## Entries supplied
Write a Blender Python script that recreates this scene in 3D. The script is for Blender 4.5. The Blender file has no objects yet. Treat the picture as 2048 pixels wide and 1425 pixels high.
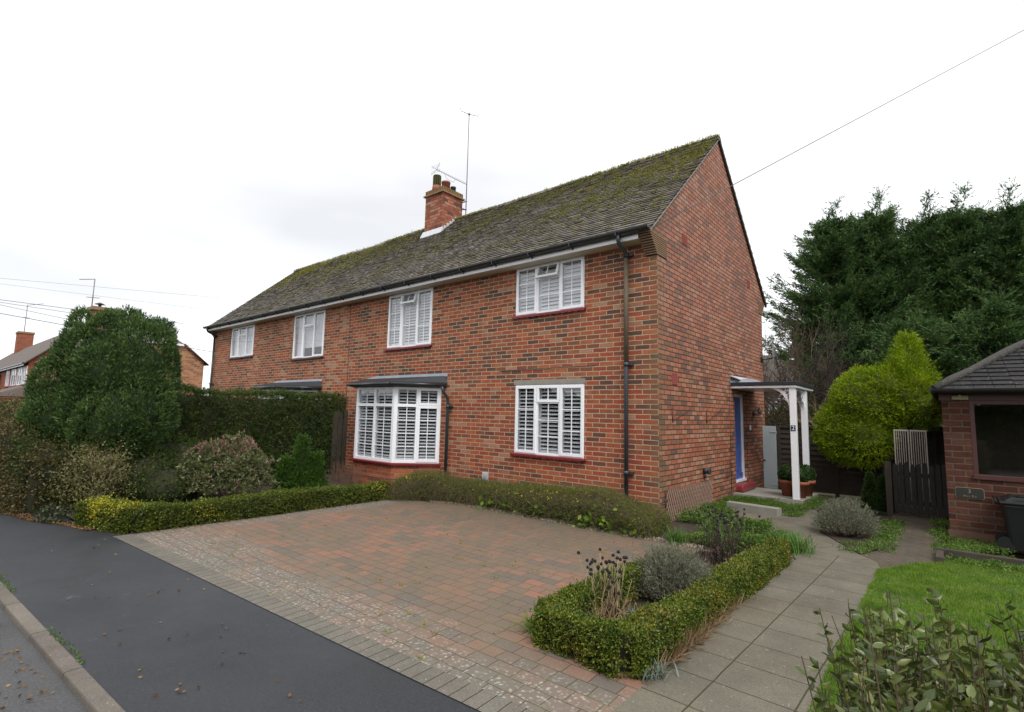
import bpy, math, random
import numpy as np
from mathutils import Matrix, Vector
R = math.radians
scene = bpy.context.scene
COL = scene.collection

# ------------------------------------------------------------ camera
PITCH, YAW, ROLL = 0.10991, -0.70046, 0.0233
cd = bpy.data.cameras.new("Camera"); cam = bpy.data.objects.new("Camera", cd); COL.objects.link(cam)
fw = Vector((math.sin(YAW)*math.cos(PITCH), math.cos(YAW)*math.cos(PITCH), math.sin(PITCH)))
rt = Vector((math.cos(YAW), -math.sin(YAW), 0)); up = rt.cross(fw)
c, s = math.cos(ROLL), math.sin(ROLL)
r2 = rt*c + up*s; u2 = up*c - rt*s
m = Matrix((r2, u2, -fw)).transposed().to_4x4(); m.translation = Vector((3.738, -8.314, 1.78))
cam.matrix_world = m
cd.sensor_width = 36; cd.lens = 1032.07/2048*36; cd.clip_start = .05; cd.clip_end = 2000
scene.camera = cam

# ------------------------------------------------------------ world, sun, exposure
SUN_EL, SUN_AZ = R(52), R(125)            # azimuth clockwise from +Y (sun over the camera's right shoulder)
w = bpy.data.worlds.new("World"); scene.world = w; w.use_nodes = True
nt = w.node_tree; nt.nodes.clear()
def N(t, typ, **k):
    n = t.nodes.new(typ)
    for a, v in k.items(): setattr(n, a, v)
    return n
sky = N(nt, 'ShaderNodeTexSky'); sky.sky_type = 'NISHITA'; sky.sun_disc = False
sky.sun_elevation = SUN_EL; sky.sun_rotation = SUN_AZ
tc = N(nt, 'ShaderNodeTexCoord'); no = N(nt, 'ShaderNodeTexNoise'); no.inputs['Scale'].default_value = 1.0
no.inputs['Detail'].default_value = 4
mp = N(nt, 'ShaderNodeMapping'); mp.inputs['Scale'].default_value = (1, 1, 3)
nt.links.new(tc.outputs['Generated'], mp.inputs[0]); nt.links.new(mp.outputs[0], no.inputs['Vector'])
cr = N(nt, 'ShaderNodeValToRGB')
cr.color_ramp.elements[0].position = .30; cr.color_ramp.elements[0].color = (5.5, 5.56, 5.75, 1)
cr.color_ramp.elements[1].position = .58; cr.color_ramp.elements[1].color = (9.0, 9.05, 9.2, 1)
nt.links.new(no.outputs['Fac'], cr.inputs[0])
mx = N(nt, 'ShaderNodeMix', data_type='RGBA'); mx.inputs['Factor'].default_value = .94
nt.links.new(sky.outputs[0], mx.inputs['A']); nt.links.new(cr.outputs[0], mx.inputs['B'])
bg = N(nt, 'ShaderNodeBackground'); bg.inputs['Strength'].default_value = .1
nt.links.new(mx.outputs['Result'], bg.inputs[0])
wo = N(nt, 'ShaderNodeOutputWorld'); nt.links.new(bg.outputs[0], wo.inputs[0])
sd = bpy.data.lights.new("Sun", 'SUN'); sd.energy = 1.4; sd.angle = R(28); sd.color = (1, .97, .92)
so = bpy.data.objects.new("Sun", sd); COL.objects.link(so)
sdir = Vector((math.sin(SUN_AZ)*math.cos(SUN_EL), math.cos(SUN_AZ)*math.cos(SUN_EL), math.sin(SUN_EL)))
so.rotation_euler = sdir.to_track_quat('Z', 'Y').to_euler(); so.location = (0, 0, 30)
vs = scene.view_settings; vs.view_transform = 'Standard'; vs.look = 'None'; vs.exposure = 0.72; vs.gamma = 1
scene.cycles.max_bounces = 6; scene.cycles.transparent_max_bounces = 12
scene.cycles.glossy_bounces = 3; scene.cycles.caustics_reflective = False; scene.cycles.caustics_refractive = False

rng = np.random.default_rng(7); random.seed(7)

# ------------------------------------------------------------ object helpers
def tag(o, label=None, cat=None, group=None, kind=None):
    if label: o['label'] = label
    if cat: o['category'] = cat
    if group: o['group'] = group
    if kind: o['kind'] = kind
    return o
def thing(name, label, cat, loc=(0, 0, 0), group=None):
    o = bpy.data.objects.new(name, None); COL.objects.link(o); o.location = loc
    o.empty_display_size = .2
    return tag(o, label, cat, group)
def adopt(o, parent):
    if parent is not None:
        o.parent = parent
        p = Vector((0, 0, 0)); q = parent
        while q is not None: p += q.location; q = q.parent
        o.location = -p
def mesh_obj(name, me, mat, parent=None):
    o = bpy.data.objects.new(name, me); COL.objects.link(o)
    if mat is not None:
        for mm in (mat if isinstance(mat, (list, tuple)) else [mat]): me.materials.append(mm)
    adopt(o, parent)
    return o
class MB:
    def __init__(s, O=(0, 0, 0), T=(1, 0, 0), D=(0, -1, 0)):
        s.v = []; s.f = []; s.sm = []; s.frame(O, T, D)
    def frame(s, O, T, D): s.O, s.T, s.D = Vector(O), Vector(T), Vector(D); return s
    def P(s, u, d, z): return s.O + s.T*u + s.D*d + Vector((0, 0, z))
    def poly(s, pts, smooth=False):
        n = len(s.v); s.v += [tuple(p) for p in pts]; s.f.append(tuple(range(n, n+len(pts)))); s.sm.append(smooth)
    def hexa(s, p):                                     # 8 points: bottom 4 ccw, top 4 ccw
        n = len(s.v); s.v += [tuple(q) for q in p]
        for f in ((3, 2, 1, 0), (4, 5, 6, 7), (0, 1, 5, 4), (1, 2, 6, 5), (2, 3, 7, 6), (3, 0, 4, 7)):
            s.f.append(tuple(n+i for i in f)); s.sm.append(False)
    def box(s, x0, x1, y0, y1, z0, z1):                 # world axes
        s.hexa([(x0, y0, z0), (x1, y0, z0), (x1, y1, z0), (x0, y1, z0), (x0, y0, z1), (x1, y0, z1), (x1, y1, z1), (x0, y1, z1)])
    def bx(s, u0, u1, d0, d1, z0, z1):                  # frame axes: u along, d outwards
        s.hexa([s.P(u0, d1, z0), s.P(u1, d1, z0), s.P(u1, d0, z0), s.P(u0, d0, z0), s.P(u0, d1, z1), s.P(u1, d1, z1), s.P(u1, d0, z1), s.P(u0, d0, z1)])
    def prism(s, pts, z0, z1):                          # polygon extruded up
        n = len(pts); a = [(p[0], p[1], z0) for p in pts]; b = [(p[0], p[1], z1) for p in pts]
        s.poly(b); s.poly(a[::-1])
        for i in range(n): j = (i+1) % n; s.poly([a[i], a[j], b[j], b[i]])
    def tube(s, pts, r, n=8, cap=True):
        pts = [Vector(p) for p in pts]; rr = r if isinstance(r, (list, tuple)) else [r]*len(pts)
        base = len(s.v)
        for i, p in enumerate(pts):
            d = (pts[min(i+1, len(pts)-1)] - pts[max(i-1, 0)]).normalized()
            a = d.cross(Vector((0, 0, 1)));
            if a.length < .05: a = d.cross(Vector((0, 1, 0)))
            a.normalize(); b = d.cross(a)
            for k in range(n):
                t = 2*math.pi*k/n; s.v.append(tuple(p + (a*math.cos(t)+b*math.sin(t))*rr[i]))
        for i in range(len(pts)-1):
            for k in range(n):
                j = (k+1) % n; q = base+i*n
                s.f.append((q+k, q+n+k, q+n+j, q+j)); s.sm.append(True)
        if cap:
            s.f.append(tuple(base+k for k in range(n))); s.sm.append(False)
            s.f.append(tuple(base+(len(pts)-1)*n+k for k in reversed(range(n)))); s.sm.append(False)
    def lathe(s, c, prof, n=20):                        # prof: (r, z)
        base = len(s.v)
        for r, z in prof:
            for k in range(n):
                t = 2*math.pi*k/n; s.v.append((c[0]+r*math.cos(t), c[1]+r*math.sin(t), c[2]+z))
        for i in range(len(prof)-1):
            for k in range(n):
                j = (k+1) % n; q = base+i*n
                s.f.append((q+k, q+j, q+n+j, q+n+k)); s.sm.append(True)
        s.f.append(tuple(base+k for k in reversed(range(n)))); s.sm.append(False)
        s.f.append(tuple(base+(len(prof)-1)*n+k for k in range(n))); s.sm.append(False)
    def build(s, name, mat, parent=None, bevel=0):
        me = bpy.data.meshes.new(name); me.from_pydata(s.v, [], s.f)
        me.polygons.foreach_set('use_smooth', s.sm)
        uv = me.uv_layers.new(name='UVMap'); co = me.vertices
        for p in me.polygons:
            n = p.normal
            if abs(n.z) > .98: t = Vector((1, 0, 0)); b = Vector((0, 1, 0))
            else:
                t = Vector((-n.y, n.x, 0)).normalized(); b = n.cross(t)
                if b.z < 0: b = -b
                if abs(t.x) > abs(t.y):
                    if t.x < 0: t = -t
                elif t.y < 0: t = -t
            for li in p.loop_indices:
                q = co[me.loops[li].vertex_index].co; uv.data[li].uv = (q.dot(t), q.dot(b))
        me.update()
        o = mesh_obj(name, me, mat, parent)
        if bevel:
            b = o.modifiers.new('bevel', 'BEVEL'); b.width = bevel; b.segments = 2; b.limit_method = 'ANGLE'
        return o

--

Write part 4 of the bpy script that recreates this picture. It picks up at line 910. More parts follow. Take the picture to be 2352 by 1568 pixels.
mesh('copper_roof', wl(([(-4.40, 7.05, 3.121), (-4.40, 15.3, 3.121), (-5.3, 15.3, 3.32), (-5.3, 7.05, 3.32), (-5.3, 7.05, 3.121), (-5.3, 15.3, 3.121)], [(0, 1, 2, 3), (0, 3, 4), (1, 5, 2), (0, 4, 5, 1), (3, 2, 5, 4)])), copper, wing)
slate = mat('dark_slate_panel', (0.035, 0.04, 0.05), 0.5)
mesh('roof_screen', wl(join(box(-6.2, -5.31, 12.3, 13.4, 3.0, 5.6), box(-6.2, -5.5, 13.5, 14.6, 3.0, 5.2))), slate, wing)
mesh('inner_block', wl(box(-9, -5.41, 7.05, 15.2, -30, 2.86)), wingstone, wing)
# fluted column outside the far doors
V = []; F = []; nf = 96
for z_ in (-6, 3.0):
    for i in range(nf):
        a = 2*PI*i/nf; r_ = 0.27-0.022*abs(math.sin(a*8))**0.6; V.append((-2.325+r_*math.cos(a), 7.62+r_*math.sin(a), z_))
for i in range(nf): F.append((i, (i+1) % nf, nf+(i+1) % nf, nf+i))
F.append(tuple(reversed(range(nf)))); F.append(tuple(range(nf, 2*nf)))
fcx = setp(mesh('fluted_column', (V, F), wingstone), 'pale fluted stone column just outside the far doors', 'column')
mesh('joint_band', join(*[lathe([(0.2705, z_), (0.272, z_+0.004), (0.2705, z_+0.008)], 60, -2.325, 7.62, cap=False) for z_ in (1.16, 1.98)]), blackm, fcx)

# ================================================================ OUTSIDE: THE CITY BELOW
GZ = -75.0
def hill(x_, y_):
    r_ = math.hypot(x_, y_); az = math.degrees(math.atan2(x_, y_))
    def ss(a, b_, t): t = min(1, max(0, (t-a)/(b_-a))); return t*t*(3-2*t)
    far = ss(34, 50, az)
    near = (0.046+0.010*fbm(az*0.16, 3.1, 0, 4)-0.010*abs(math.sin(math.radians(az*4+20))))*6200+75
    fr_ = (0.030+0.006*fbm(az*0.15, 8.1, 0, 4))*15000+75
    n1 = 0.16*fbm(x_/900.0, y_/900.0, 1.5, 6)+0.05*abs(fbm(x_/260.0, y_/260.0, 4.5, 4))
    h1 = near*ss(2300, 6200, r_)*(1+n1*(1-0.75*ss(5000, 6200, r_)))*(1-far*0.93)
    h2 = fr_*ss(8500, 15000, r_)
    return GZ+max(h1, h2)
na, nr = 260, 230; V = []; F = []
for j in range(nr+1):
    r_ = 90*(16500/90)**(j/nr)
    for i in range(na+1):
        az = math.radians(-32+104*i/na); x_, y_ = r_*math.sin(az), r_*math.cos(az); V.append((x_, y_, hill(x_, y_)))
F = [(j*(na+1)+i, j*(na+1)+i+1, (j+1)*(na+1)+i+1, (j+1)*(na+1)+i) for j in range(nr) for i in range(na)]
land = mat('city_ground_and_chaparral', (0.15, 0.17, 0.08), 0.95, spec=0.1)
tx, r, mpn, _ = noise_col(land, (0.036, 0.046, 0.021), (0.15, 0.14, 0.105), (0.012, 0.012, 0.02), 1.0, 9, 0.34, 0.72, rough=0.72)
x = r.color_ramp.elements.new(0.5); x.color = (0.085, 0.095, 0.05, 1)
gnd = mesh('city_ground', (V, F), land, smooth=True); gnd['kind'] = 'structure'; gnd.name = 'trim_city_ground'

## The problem
Write out exactly the lines from the one that has "Write a Blender" down to the one that has "scene.camera = cam", including both. Pictures stay out of the copy.

## Result of this exercise
Write a Blender Python script that recreates this scene in 3D. The script is for Blender 4.5. The Blender file has no objects yet. Treat the picture as 2048 pixels wide and 1425 pixels high.
import bpy, math, random
import numpy as np
from mathutils import Matrix, Vector
R = math.radians
scene = bpy.context.scene
COL = scene.collection

# ------------------------------------------------------------ camera
PITCH, YAW, ROLL = 0.10991, -0.70046, 0.0233
cd = bpy.data.cameras.new("Camera"); cam = bpy.data.objects.new("Camera", cd); COL.objects.link(cam)
fw = Vector((math.sin(YAW)*math.cos(PITCH), math.cos(YAW)*math.cos(PITCH), math.sin(PITCH)))
rt = Vector((math.cos(YAW), -math.sin(YAW), 0)); up = rt.cross(fw)
c, s = math.cos(ROLL), math.sin(ROLL)
r2 = rt*c + up*s; u2 = up*c - rt*s
m = Matrix((r2, u2, -fw)).transposed().to_4x4(); m.translation = Vector((3.738, -8.314, 1.78))
cam.matrix_world = m
cd.sensor_width = 36; cd.lens = 1032.07/2048*36; cd.clip_start = .05; cd.clip_end = 2000
scene.camera = cam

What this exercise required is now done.